→ Supplied information:
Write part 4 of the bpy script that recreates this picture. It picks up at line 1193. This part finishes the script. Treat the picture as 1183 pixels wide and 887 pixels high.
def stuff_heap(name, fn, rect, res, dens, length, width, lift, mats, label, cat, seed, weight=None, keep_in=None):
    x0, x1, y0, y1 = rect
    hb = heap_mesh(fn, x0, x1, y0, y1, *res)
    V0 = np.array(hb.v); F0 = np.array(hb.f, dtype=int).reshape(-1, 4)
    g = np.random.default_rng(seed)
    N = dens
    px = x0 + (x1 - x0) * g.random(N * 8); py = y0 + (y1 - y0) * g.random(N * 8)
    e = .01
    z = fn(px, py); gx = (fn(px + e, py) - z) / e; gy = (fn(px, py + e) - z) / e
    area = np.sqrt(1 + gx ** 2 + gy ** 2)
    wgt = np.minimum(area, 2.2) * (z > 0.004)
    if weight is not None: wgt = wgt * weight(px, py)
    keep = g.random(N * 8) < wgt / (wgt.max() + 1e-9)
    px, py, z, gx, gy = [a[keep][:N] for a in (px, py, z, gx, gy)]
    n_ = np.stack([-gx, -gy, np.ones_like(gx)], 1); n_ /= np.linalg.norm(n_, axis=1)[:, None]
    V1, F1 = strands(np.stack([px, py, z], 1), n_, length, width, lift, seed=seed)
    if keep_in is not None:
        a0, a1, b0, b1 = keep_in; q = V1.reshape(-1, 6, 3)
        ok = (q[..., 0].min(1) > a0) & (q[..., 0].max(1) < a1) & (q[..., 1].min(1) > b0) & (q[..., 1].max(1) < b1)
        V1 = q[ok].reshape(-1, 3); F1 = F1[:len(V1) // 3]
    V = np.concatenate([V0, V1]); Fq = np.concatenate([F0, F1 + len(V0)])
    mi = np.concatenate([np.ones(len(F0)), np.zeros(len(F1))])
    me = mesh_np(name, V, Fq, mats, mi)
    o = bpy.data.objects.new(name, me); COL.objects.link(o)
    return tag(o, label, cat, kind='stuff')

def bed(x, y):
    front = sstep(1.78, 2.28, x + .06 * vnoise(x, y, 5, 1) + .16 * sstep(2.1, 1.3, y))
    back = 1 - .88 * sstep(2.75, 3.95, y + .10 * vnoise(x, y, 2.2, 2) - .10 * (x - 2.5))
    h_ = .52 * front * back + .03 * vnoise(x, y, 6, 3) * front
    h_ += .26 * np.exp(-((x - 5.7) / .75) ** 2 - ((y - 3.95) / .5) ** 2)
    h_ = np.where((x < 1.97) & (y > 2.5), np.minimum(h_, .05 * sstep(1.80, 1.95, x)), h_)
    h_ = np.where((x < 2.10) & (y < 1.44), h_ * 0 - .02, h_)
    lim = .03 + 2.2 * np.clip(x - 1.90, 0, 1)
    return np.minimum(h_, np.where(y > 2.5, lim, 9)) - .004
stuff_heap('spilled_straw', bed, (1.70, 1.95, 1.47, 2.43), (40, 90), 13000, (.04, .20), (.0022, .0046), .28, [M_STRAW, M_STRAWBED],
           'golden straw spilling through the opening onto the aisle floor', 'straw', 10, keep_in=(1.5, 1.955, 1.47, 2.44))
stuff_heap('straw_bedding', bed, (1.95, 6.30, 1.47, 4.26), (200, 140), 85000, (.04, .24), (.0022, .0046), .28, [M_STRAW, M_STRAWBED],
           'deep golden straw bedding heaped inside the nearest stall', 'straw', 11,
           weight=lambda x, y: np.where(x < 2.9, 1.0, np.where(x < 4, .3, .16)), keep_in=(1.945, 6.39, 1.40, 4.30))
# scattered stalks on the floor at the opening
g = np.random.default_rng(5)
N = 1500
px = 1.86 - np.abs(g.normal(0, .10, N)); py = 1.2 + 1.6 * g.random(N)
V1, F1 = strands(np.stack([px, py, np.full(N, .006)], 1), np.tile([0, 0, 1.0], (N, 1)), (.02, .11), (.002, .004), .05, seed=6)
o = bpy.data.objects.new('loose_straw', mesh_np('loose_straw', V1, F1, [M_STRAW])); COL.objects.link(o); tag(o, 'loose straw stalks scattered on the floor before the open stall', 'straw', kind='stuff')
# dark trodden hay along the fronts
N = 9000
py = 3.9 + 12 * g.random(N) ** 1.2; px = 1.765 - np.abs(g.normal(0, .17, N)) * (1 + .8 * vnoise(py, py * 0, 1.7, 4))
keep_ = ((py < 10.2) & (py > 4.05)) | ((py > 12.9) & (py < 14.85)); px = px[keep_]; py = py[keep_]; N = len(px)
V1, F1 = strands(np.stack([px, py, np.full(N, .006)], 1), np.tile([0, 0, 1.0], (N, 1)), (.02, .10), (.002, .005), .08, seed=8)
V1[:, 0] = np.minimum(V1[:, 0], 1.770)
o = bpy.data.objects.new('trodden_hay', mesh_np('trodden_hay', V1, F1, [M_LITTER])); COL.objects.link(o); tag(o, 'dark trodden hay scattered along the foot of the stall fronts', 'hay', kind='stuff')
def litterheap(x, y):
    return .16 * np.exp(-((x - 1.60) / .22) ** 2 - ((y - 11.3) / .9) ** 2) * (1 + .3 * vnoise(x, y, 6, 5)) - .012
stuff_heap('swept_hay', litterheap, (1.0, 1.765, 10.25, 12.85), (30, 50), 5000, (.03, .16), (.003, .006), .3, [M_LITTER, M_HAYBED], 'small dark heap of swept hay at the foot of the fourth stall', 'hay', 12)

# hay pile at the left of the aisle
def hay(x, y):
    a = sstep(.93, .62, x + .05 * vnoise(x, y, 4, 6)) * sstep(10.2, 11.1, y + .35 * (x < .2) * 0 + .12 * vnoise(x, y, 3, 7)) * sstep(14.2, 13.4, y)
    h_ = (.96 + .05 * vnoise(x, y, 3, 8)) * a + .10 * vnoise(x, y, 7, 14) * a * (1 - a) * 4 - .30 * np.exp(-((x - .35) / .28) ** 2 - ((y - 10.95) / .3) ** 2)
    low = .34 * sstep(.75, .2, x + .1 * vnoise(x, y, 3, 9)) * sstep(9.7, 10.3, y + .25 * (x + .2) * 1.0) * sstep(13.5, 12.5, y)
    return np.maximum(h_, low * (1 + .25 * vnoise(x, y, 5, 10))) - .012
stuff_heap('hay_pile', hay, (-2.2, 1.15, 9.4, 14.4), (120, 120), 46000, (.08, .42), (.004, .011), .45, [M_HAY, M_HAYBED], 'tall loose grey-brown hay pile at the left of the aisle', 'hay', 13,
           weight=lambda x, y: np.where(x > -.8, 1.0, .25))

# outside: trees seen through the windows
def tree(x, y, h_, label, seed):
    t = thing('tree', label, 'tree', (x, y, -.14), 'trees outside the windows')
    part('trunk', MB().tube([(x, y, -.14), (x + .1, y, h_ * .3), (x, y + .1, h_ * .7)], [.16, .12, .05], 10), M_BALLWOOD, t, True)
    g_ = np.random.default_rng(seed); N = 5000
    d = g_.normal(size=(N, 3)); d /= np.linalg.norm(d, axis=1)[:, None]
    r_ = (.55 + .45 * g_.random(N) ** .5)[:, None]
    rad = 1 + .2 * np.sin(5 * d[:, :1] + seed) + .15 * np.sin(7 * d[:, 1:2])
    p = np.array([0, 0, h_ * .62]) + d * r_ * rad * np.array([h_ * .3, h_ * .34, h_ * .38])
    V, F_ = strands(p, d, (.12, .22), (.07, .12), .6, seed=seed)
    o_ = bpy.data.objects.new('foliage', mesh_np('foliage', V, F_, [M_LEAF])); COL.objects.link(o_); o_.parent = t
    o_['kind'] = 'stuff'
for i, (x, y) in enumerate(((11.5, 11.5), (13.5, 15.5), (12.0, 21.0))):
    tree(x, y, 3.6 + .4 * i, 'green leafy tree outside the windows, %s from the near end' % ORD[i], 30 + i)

→ Directions for this task:
Pull out all lines of the data with the string "part".

→ Problem solution:
Write part 4 of the bpy script that recreates this picture. It picks up at line 1193. This part finishes the script. Treat the picture as 1183 pixels wide and 887 pixels high.
    part('trunk', MB().tube([(x, y, -.14), (x + .1, y, h_ * .3), (x, y + .1, h_ * .7)], [.16, .12, .05], 10), M_BALLWOOD, t, True)